A Roma, pochi lo sanno, ci sono le sedi centrali o gli uffici di rappresentanza di una sessantina di organizzazioni internazionali, non – come molti pensano – quasi esclusivamente delle tre grandi organizzazioni agro-alimentari delle Nazioni Unite e di poche agenzie Onu e dell’Unione europea. Ciò rende la capitale (che ospita già due o tre ambasciate di ciascuno dei maggiori Stati – rispettivamente presso lo Stato italiano, presso la Santa sede e presso le Nazioni Uniti) una delle città europee più “internazionali”.
NDC E LA FONDAZIONE
Pochissimi sanno, ad esempio, che Roma ospita dal 1951 un’importante istituzione della Nato (il Nato Defense College, istituto di alta formazione strategica e militare, che la propria sede presso il complesso militare della Cecchignola) e dal 2011 la Nato Defense College Foundation, creata per intuizione dell’ambasciatore Alessandro Minuto-Rizzo, che è stato per sei anni vice segretario generale della Nato. Si tratta di una fondazione senza fini di lucro impegnata principalmente in ricerche e studi, nonché in convegni ed altre iniziative di confronto e riflessione, con accento principalmente sul Mediterraneo, sul vicino Oriente e sui Balcani. La Fondazione si avvale di giovani ricercatori ed è dotata di un Consiglio Scientifico di grande spessore. I lavori della Fondazione sono di grande pregio e rappresentano una fonte di analisi e di informazione importante non solo per gli specialisti di strategie militari ma per studiosi, giornalisti e quelle che un tempo venivano chiamate ‘persone colte’ interessate alle relazioni internazionali ed alla politica estera. È un asset di rilievo che merita di essere valorizzato.
TEMI GEOPOLITICI
La Fondazione ha appena pubblicato un volume (a cura del suo direttore Alessandro Politi) che racchiude parte dei suoi studi.

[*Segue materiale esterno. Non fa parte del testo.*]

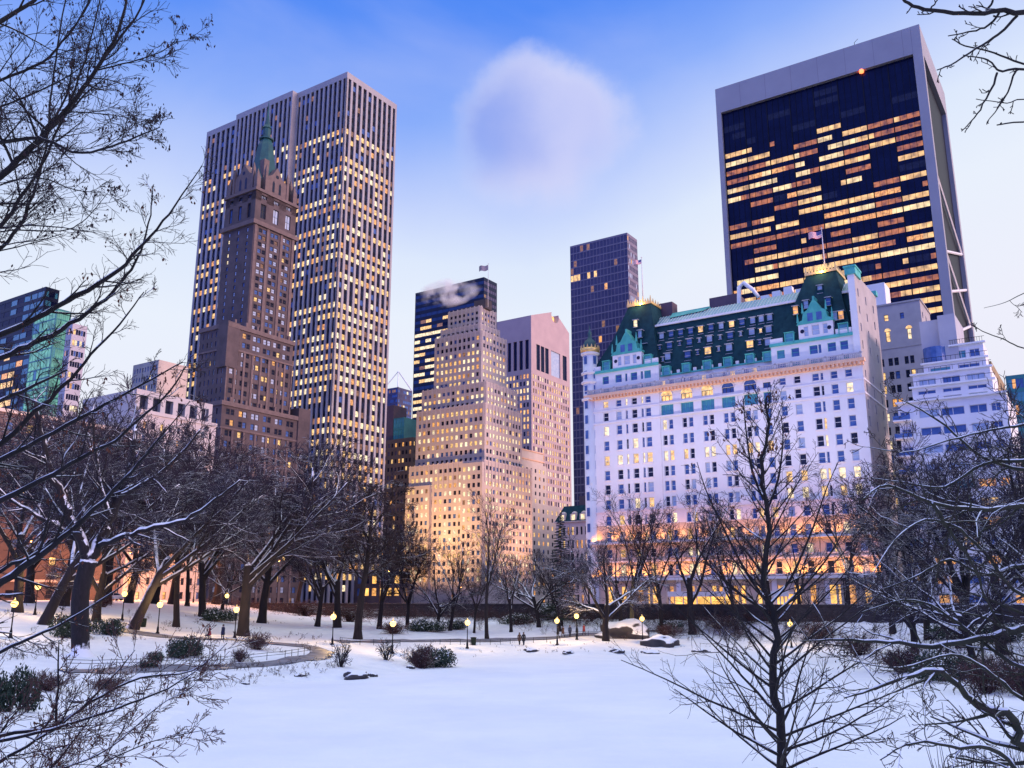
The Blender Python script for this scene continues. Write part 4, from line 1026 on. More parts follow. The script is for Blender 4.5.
    rowB = [(660, 347.5, 0), (669.8, 346.5, 1), (680, 343.5, 0), (689.7, 343, 1), (699.7, 340.5, 0), (709.8, 340, 1), (720.5, 337.5, 0), (730.5, 336.5, 1), (741, 334, 0), (752, 333, 1), (761, 331, 0), (769, 330.5, 1)]
    for x, y, k in rowB: droof(x, y, 1.3 if k else .6, 1.8 if k else .9)
    rowC = [(663.3, 359.5, 0), (668, 358, 1), (688, 356, 1), (698, 352.5, 0), (708.3, 352.3, 1), (719, 349, 0), (729.4, 349, 1), (750.4, 345.8, 1), (760, 342.5, 0), (768.5, 343.5, 1)]
    for x, y, k in rowC: droof(x, y, 1.45 if k else .6, 2.1 if k else 1.0)
    for px, py in ((666.3, 371), (686.3, 368), (707.3, 365.3), (727.9, 362.3), (750, 358.8), (767.5, 356.8)):
        x, z = b.onN(px, py, .6); dormer(x, z, 1.5, 1.9, 'glass_teal', .6, 1.5, 'copper')
    # pavilion dormers and the stepped copper gables
    for px, py in ((634.3, 323), (641, 334.5), (646, 348)): x, z = b.onN(px, py, 2.6); dormer(x, z, 1.0, 1.7, choose(rng, {'glass_pale': 1, 'lit_pale': 1}), 2.2 if py > 330 else 3.4, 2.5)
    for px, py in ((818.5, 288), (806.5, 305), (828.7, 302), (797.5, 312), (836.5, 318), (842.8, 317), (855.5, 316.5)): x, z = b.onN(px, py, 2.6); dormer(x, z, 1.0, 1.7, choose(rng, {'glass_pale': 1, 'lit_orange': .6, 'glass_blue': 1}), {288: 3.8, 305: 2.4, 302: 2.4}.get(py, 1.4), 2.4)
    for px, py in ((606.5, 366), (648, 360), (789.5, 338), (843.5, 329)): x, z = b.onN(px, py, .2); dormer(x, z, 1.6, 2.2, 'glass_teal', .25, 1.6, 'copper')
    def gable(px0, px1, pyb, pxa, pya):
        y = .05; g0, g1 = b.nx(px0, pyb, y), b.nx(px1, pyb, y); za = b.nz(pxa, pya, y); zb_ = zp + 3.3; xm = (g0 + g1) / 2; hw = (g1 - g0) / 2
        gw = MB(); b.facade(gw, 'N', y, g0, g1, zp + .25, zb_, [(xm, 1.5), (xm - 2.0, .9), (xm + 2.0, .9)] if False else sorted([(xm, 1.5), (xm - 1.9, .9), (xm + 1.9, .9)]), [(zp + .8, 2.1)], lambda i, j: 'glass_pale', style='sash', frame='frame_white', depth=.2)
        gw.quad((g1, y, zp + .25), (g1, 3.2, zp + .25), (g1, 3.2, zb_), (g1, y, zb_)); gw.quad((g0, 3.2, zp + .25), (g0, y, zp + .25), (g0, y, zb_), (g0, 3.2, zb_)); gw.quad((g0, y, zb_), (g1, y, zb_), (g1, 3.2, zb_), (g0, 3.2, zb_))
        o = b.part('gable_wall', gw, 'white_trim')
        for sx in (-1, 1): e = MB(); e.poly([(xm + sx * hw * .78 + .42 * math.cos(a * math.pi / 6), y - .04, zp + 1.9 + .42 * math.sin(a * math.pi / 6)) for a in range(12)]); e.build('oculus', M['glass_dark'], o)
        gc = MB(); h = za - zb_
        pr = [(-1.08, 0), (1.08, 0), (1.0, h * .10), (.74, h * .16), (.66, h * .42), (.40, h * .52), (.20, h * .74), (.06, h * .86), (.05, h), (-.05, h), (-.06, h * .86), (-.20, h * .74), (-.40, h * .52), (-.66, h * .42), (-.74, h * .16), (-1.0, h * .10)]
        fr = [Vector((xm + hw * q, y - .12, zb_ + z)) for q, z in pr]; bk = [Vector((xm + hw * q, y + 2.4, zb_ + z)) for q, z in pr]
        gc.poly(fr); gc.poly(list(reversed(bk)))
        for k in range(len(fr)): k2 = (k + 1) % len(fr); gc.quad(fr[k2], fr[k], bk[k], bk[k2])
        for sx in (-1, -.68, .68, 1): xq_ = xm + sx * hw; zq_ = zb_ + (h * .1 if abs(sx) == 1 else h * .42); gc.frustum((xq_ - .22, xq_ + .22, y - .2, y + .24), (xq_ - .04, xq_ + .04, y, y + .05), zq_, zq_ + 2.2)
        o = b.part('gable', gc, 'copper_bright'); p = MB()
        for sx in (-.26, .26): p.quad((xm + hw * sx - .55, y - .15, zb_ + .5), (xm + hw * sx + .55, y - .15, zb_ + .5), (xm + hw * sx + .55, y - .15, zb_ + 2.2), (xm + hw * sx - .55, y - .15, zb_ + 2.2))
        p.build('pane', M['glass_blue'], o)
    gable(612.5, 641.5, 356, 626.5, 329); gable(798, 833, 325, 813.5, 296)
    # round corner turret
    tx, ty, tr_ = xL - .2, 1.1, 1.75; tw = MB(); zt = b.nz(592, 353, 0)
    tw.lathe([(tr_ + .15, 0), (tr_ + .15, zl2), (tr_, zl2 + .2), (tr_, zt)], 20, 0, (tx, ty)); to = b.part('turret', tw, 'white_brick')
    tc = MB()
    for z in (ZC - .6, ZC + 3.4, zp - .3, zt - .4): tc.lathe([(tr_ + .05, z), (tr_ + .45, z + .3), (tr_ + .45, z + .6), (tr_ + .02, z + .7)], 20, 0, (tx, ty))
    tc.build('turret_band', M['white_trim'], to)
    tp = MB()
    for j in range(14):
        z = zt - 2.6 - j * 3.5
        for a in (-1.75, -.45): 
            u = Vector((math.cos(a), math.sin(a), 0)); s_ = Vector((-u.y, u.x, 0)); c0 = Vector((tx, ty, z)) + u * (tr_ + .03)
            tp.quad(c0 - s_ * .42, c0 + s_ * .42, c0 + s_ * .42 + Vector((0, 0, 1.9)), c0 - s_ * .42 + Vector((0, 0, 1.9)))
    tp.build('turret_window', M['glass_blue'], to)
    cr = MB(); cr.lathe([(tr_ + .1, zt), (tr_ + .5, zt + .7), (tr_ + .5, zt + 1.3), (tr_ + .2, zt + 1.3), (tr_ + .2, zt + .8)], 20, 0, (tx, ty))
    for k in range(14): a = k * math.pi / 7; cr.frustum((tx + (tr_ + .35) * math.cos(a) - .16, tx + (tr_ + .35) * math.cos(a) + .16, ty + (tr_ + .35) * math.sin(a) - .16, ty + (tr_ + .35) * math.sin(a) + .16), (tx + (tr_ + .35) * math.cos(a) - .04, tx + (tr_ + .35) * math.cos(a) + .04, ty + (tr_ + .35) * math.sin(a) - .04, ty + (tr_ + .35) * math.sin(a) + .04), zt + 1.3, zt + 2.1)
    cr.build('turret_crown', M['gold'], to)
    dm = MB(); dm.lathe([(tr_, zt + .8), (tr_ * .95, zt + 2.2), (tr_ * .7, zt + 3.2), (.55, zt + 3.8), (.4, zt + 4.6), (.5, zt + 5.2), (.15, zt + 5.8), (.04, zt + 7.2)], 16, 0, (tx, ty)); dm.build('turret_dome', M['copper_dark'], to)
    # entrance canopies and shop windows facing the park
    for p0, p1 in ((678, 735), (779, 797)):
        cn = MB(); cg = MB(); x0, x1 = X(p0, 596), X(p1, 596); z1 = Z(594.5); cn.box(x0, x1, -5, -.3, z1, z1 + .35); cn.box(x0, x1, -5.2, -5, z1 - .5, z1 + .5)
        k = x0 + .3
        while k <= x1: cn.tube([Vector((k, -4.8, 0)), Vector((k, -4.8, z1))], [.12, .12], 6); k += (x1 - x0 - .6) / 4
        cg.box(x0 + .3, x1 - .3, -2.2, -1.0, .3, z1 - .1)
        co = b.part('canopy', cn, 'white_trim'); cg.build('glazing', M['shop_glow'], co)
    # floodlights on the stone ledges washing the wall between the windows
    lx = []
    cc = sorted([x for x, wd in colL + colR if wd > 1] + midx + [xs])
    lx = [(cc[k] + cc[k + 1]) / 2 for k in range(len(cc) - 1)] + [xL + 1.2, -.8]
    for zl, pw in ((zl1 + .47, 1), (zl2 + .52, 1.35)):
        for x in lx:
            f = MB(); f.box(x - .22, x + .22, -1.12, -.84, zl, zl + .16); o = b.part('floodlight', f, 'iron')
            l = bpy.data.lights.new('floodlight_beam', 'AREA'); l.shape = 'RECTANGLE'; l.size = 1.9; l.size_y = .2; l.energy = 190 * pw; l.color = (1, .36, .05); l.spread = RAD(150)
            lo = bpy.data.objects.new('floodlight_beam', l); COL.objects.link(lo); lo.parent = o; lo.location = (x, -.98, zl + .22); lo.rotation_euler = (RAD(180 - 8), 0, 0)
    b.finish(sub=True)
    return b, tL, tR
HB, TL_, TR_ = hotel()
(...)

Il volume, che è stato presentato alla Sioi (Società Italiana per l’Organizzazione Internazionale) è intitolato “Shaping Security Horizons”. Tratta di equilibri geopolitici in rapido mutamento e traccia tendenze strategiche usando l’analisi predittiva. È diretto ai decisori, ai loro staff e alla comunità di esperti che si occupano di questioni internazionali, geopolitiche e strategiche. Il quadro che emerge è quello di un mondo che si avvia verso la deglobalizzazione, in uno scenario di forti tensioni e crisi, provocate da potenze in aperta competizione, dalla paralisi decisionale di alcuni governi, dalle sovversioni interne presenti in vaste regioni e le conseguenti ingerenze straniere. Si ha la fotografia di un mondo che vede un numero sempre più crescente di democrazie soggette a manipolazioni; il rischio di un’ulteriore crisi finanziaria; la lotta per la ripartizione del controllo di Internet; la corsa all’Intelligenza Artificiale; gli effetti del cambiamento climatico e le conseguenze dello squilibrio demografico tra i Paesi sviluppati e i Paesi in via di sviluppo.
Il volume è diviso in tre parti:
I. Un’introduzione predittiva circa le tendenze globali e macro-regionali;
II. Una serie di analisi specialistiche e previsionali per ciascuno dei nove settori degli “Strategic Trends”;
III. Un’appendice composta da 600 pagine che costituisce l’archivio dei “trends” fino a dicembre 2018.
L’archivio è navigabile sia per area/soggetto sia per mezzo dell’’indice analitico. Gli Strategic Trends sono suddivisi nelle seguenti aree: Africa, Balcani, Europa Centrale e Orientale, Asia Centrale, Cina, Sfide Emergenti, Golfo, Indo-Pacifico, Mediterraneo Orientale, Maghreb e Russia. Tra le sfide emergenti sono considerate la guerra informatica, le cripto valute, le nuove tecnologie per il settore della difesa, la sicurezza energetica, l’America Latina, la sicurezza marittima, la migrazione, le minacce Cbrn, la criminalità organizzata, il terrorismo e i traffici illeciti. Il programma degli “Strategic Trends” è stato lanciato dalla Fondazione nel 2012 per fornire ai lettori analisi di sostanza, specialistiche e brevi che prendessero in considerazione lo scenario internazionale nella sua complessità e in preda ai continui mutamenti.